Thursday 17 June 2021

Russia nuclear policy takes Cold War turn

 Calgary Herald (Alberta, Canada)

January 15, 2000, Saturday, FINAL

Russia nuclear policy takes Cold War turn

BYLINE: The Telegraph

SECTION: News; A9

LENGTH: 480 words

DATELINE: LONDON

Russia published a national security rule Friday, lowering the threshold for the use of nuclear weapons, in the first important decree signed by acting president Vladimir Putin.

Analysts saw the document as a pre-election ploy by Putin, who took over on Dec 31 and will be campaigning for the presidency in March on restoring Russia's weight in the world. But it still sends an uncomfortable signal to the West.

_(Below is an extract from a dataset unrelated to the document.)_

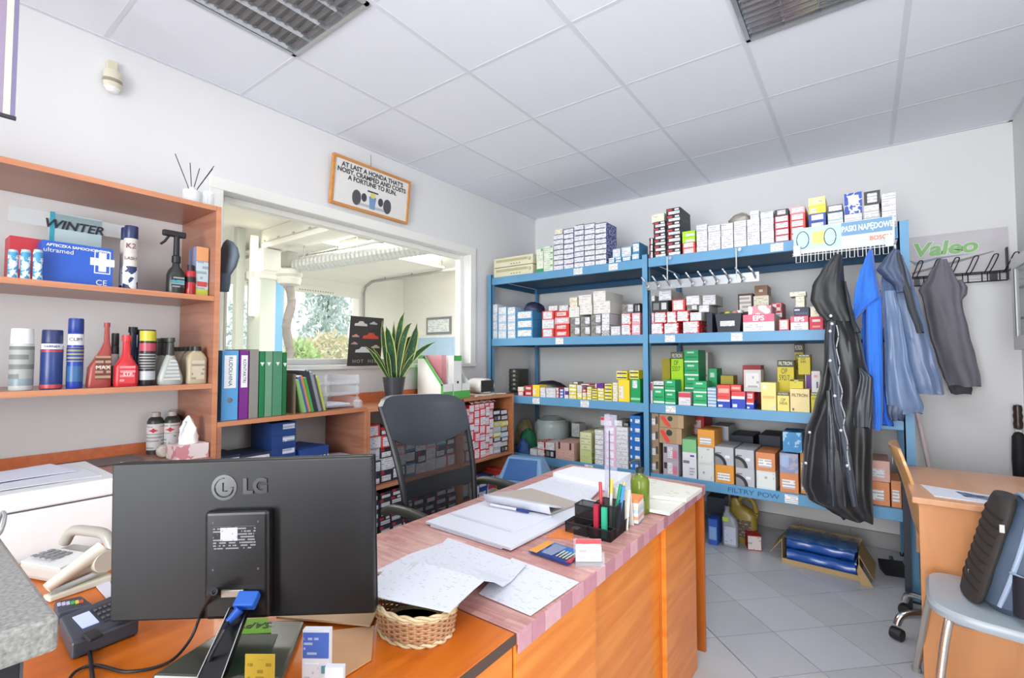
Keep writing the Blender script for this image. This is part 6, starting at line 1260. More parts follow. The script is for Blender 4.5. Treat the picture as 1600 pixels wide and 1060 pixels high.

Although the document is hardly new -- versions of it have been circulating for months -- it has now been formally approved by Putin, something Boris Yeltsin never decided to do.

By making this, rather than a statement on economic reform, his first major policy pronouncement, Putin seems to be invoking the ghost of the Cold War, when Russia was a superpower.

The message was subtly reinforced Friday as Putin's defence minister, Igor Sergeyev, met a top Iranian security official and vowed to maintain close military and scientific relationships. Russia is also helping Iran build a nuclear reactor.

America fears this will help Iran acquire a nuclear bomb.

The security document envisages using Russian's vast nuclear arsenal to ''repel armed aggression'', rather than, as the previous one had it, ''in the case of a threat to the very existence'' of Russia as a sovereign state.

It says Moscow's main security task is to deter attacks, nuclear or conventional, on Russia and its allies.

The document says: ''The Russian Federation considers it possible to use military force to guarantee its national security according to the following principles:

''The use of all forces and equipment at its disposal, including nuclear weapons, if it has to repel armed aggression if all other means ... have been exhausted.''

The other principle stated under the new concept was the use of force to quell internal unrest. But this is already under way in Chechnya.

The document says Russia remains important, but ''a number of states'' are trying to marginalize it.

''The level and scale of threats in the military sphere is growing,'' the document says. Though it does not identify these, the implication is clear that it refers to the West, along with Chechnya's rebels.

Elsewhere, the document is markedly more hawkish toward the West, noting that there are today two ''tendencies'' in the world: one, favoured by Russia, for a multi-polar world in which Russia, India, China and the West should all play their part, and another in which America aims to dominate a uni-polar world through military and economic might.

The previous doctrine, formulated in 1997, sees the West as Russia's strategic partner. But since then Russia's economy has collapsed and the West has become much more cautious about bailing it out; Nato has taken in three former Warsaw Pact countries; and it has fought Yugoslavia in the teeth of Russian opposition.